* _Required work_
Transcribe every line exactly and omit anything that is a picture.

--------------------------------------------------

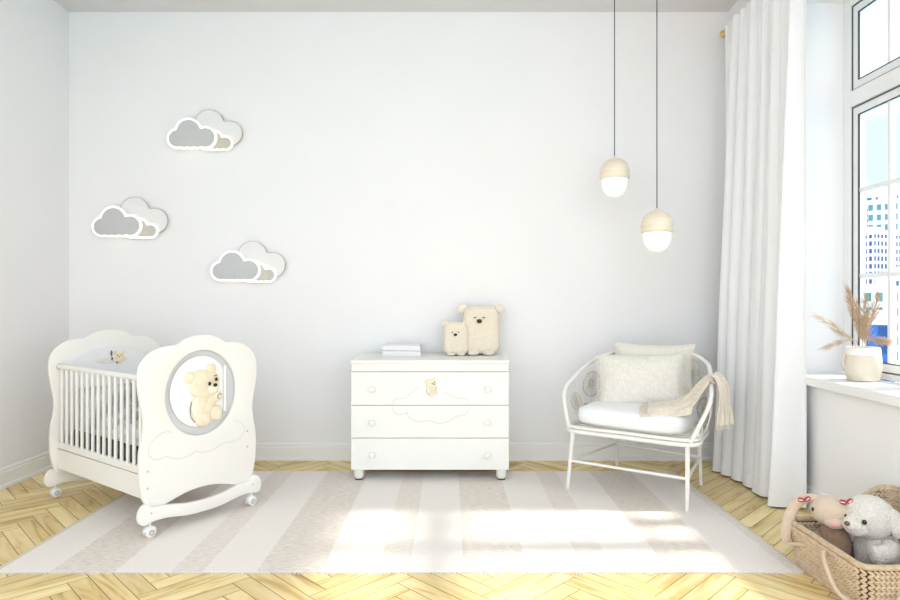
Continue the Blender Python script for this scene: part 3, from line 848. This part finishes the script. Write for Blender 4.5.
# ------------------------------------------------------------------ cloud wall lamps
def cloud_outline(circles, base, n=120, grow=0.0, centre=None):
    """outline of a union of circles cut flat at the base (star shaped about centre)"""
    cx, cz = centre
    out = []
    for i in range(n):
        a = 2 * PI * i / n; dx, dz = math.cos(a), math.sin(a); best = 0
        for (x, z, r) in circles:
            r += grow; ox, oz = cx - x, cz - z
            b = ox * dx + oz * dz; c = ox * ox + oz * oz - r * r; D = b * b - c
            if D > 0: best = max(best, -b + math.sqrt(D))
        if dz < 0: best = min(best, (base - grow - cz) / dz)
        out.append((cx + best * dx, cz + best * dz))
    return out
S = 8.18 * 133.33      # crop px per metre on the wall
def q_(x, y, r): return ((x - 450) / S, -(y - 300) / S, r / S)
FC = [q_(216, 358, 67), q_(307, 302, 95), q_(443, 350, 76), q_(270, 350, 76), q_(320, 350, 76), q_(380, 350, 76)]
BC = [q_(400, 300, 102), q_(490, 232, 117), q_(560, 300, 105), q_(658, 304, 98), q_(460, 310, 95), q_(510, 310, 95), q_(600, 310, 95)]
def wall_lamp(px, py, lab):
    x = (px - 450) / 133.33 * 0.988 - 0.004; z = 1.2 - (py - 300) / 133.33 * 0.988
    t = thing('cloud_wall_lamp', lab, 'wall lamp', (x, YB, z), 0, 'cloud lamps on the back wall')
    fc = (q_(320, 355, 0)[0], q_(320, 355, 0)[1]); fb = -(425 - 300) / S
    sc = 0.68
    def small(pts): return [((p[0] - q_(330, 0, 0)[0]) * sc + q_(536, 0, 0)[0], (p[1] - fb) * sc + (-(440 - 300) / S)) for p in pts]
    bb = -(402 - 300) / S; bc = (q_(540, 330, 0)[0], q_(540, 330, 0)[1])
    # rear pale cloud with its thin taupe edge
    outer = cloud_outline(BC, bb, grow=0.003, centre=bc); inner = cloud_outline(BC, bb, grow=0.0, centre=bc)
    XB = Matrix.Translation((-0.014, 0, 0)) @ upright(-0.022)
    rr = plate('rear_cloud', [inner], 0.010, 'cloud_white', t, XB, 0.001)
    plate('cloud_edge', [outer, inner], 0.014, 'cloud_tan', rr, XB)
    o1 = small(cloud_outline(FC, fb, grow=0.013, centre=fc)); i1 = small(cloud_outline(FC, fb, grow=-0.004, centre=fc))
    s_ = plate('small_cloud', [i1], 0.010, 'cloud_beige', t, upright(-0.038), 0.001)
    plate('small_light_strip', [o1, i1], 0.014, 'cloud_glow', s_, upright(-0.038), 0.002)
    o1 = cloud_outline(FC, fb, grow=0.013, centre=fc); i1 = cloud_outline(FC, fb, grow=0.0, centre=fc)
    f_ = plate('front_cloud', [i1], 0.014, 'cloud_grey', t, Matrix.Translation((0.016, 0, 0)) @ upright(-0.060), 0.001)
    plate('light_strip', [o1, i1], 0.018, 'cloud_glow', f_, Matrix.Translation((0.016, 0, 0)) @ upright(-0.058), 0.003)
    g = G(); g.box(-0.12, 0.02, -0.017, -0.0, -0.07, 0.0); g.box(-0.10, 0.0, -0.052, -0.017, -0.06, -0.01)
    g.build('wall_mount', 'cloud_white', t)
    # the strip light inside the lamp
    ld = bpy.data.lights.new('strip_light', 'POINT'); ld.energy = 0.035; ld.color = (1, 0.88, 0.66); ld.shadow_soft_size = 0.03
    lo = bpy.data.objects.new('strip_light', ld); COL.objects.link(lo); lo.parent = t; lo.location = (-0.12, -0.030, -0.098)
px0, py0 = 150 + 450 / 8.18, 95 + 300 / 8.18
wall_lamp(px0, py0, 'topmost of the three grey cloud lamps on the back wall')
wall_lamp(px0 - 75, py0 + 88, 'leftmost of the three grey cloud lamps, nearest the left wall')
wall_lamp(px0 + 43.5, py0 + 132.3, 'lowest of the three grey cloud lamps on the back wall, right of the crib')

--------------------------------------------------

* _Result below_
Continue the Blender Python script for this scene: part 3, from line 848. This part finishes the script. Write for Blender 4.5.
# ------------------------------------------------------------------ cloud wall lamps
def cloud_outline(circles, base, n=120, grow=0.0, centre=None):
    """outline of a union of circles cut flat at the base (star shaped about centre)"""
    cx, cz = centre
    out = []
    for i in range(n):
        a = 2 * PI * i / n; dx, dz = math.cos(a), math.sin(a); best = 0
        for (x, z, r) in circles:
            r += grow; ox, oz = cx - x, cz - z
            b = ox * dx + oz * dz; c = ox * ox + oz * oz - r * r; D = b * b - c
            if D > 0: best = max(best, -b + math.sqrt(D))
        if dz < 0: best = min(best, (base - grow - cz) / dz)
        out.append((cx + best * dx, cz + best * dz))
    return out
S = 8.18 * 133.33      # crop px per metre on the wall
def q_(x, y, r): return ((x - 450) / S, -(y - 300) / S, r / S)
FC = [q_(216, 358, 67), q_(307, 302, 95), q_(443, 350, 76), q_(270, 350, 76), q_(320, 350, 76), q_(380, 350, 76)]
BC = [q_(400, 300, 102), q_(490, 232, 117), q_(560, 300, 105), q_(658, 304, 98), q_(460, 310, 95), q_(510, 310, 95), q_(600, 310, 95)]
def wall_lamp(px, py, lab):
    x = (px - 450) / 133.33 * 0.988 - 0.004; z = 1.2 - (py - 300) / 133.33 * 0.988
    t = thing('cloud_wall_lamp', lab, 'wall lamp', (x, YB, z), 0, 'cloud lamps on the back wall')
    fc = (q_(320, 355, 0)[0], q_(320, 355, 0)[1]); fb = -(425 - 300) / S
    sc = 0.68
    def small(pts): return [((p[0] - q_(330, 0, 0)[0]) * sc + q_(536, 0, 0)[0], (p[1] - fb) * sc + (-(440 - 300) / S)) for p in pts]
    bb = -(402 - 300) / S; bc = (q_(540, 330, 0)[0], q_(540, 330, 0)[1])
    # rear pale cloud with its thin taupe edge
    outer = cloud_outline(BC, bb, grow=0.003, centre=bc); inner = cloud_outline(BC, bb, grow=0.0, centre=bc)
    XB = Matrix.Translation((-0.014, 0, 0)) @ upright(-0.022)
    rr = plate('rear_cloud', [inner], 0.010, 'cloud_white', t, XB, 0.001)
    plate('cloud_edge', [outer, inner], 0.014, 'cloud_tan', rr, XB)
    o1 = small(cloud_outline(FC, fb, grow=0.013, centre=fc)); i1 = small(cloud_outline(FC, fb, grow=-0.004, centre=fc))
    s_ = plate('small_cloud', [i1], 0.010, 'cloud_beige', t, upright(-0.038), 0.001)
    plate('small_light_strip', [o1, i1], 0.014, 'cloud_glow', s_, upright(-0.038), 0.002)
    o1 = cloud_outline(FC, fb, grow=0.013, centre=fc); i1 = cloud_outline(FC, fb, grow=0.0, centre=fc)
    f_ = plate('front_cloud', [i1], 0.014, 'cloud_grey', t, Matrix.Translation((0.016, 0, 0)) @ upright(-0.060), 0.001)
    plate('light_strip', [o1, i1], 0.018, 'cloud_glow', f_, Matrix.Translation((0.016, 0, 0)) @ upright(-0.058), 0.003)
    g = G(); g.box(-0.12, 0.02, -0.017, -0.0, -0.07, 0.0); g.box(-0.10, 0.0, -0.052, -0.017, -0.06, -0.01)
    g.build('wall_mount', 'cloud_white', t)
    # the strip light inside the lamp
    ld = bpy.data.lights.new('strip_light', 'POINT'); ld.energy = 0.035; ld.color = (1, 0.88, 0.66); ld.shadow_soft_size = 0.03
    lo = bpy.data.objects.new('strip_light', ld); COL.objects.link(lo); lo.parent = t; lo.location = (-0.12, -0.030, -0.098)
px0, py0 = 150 + 450 / 8.18, 95 + 300 / 8.18
wall_lamp(px0, py0, 'topmost of the three grey cloud lamps on the back wall')
wall_lamp(px0 - 75, py0 + 88, 'leftmost of the three grey cloud lamps, nearest the left wall')
wall_lamp(px0 + 43.5, py0 + 132.3, 'lowest of the three grey cloud lamps on the back wall, right of the crib')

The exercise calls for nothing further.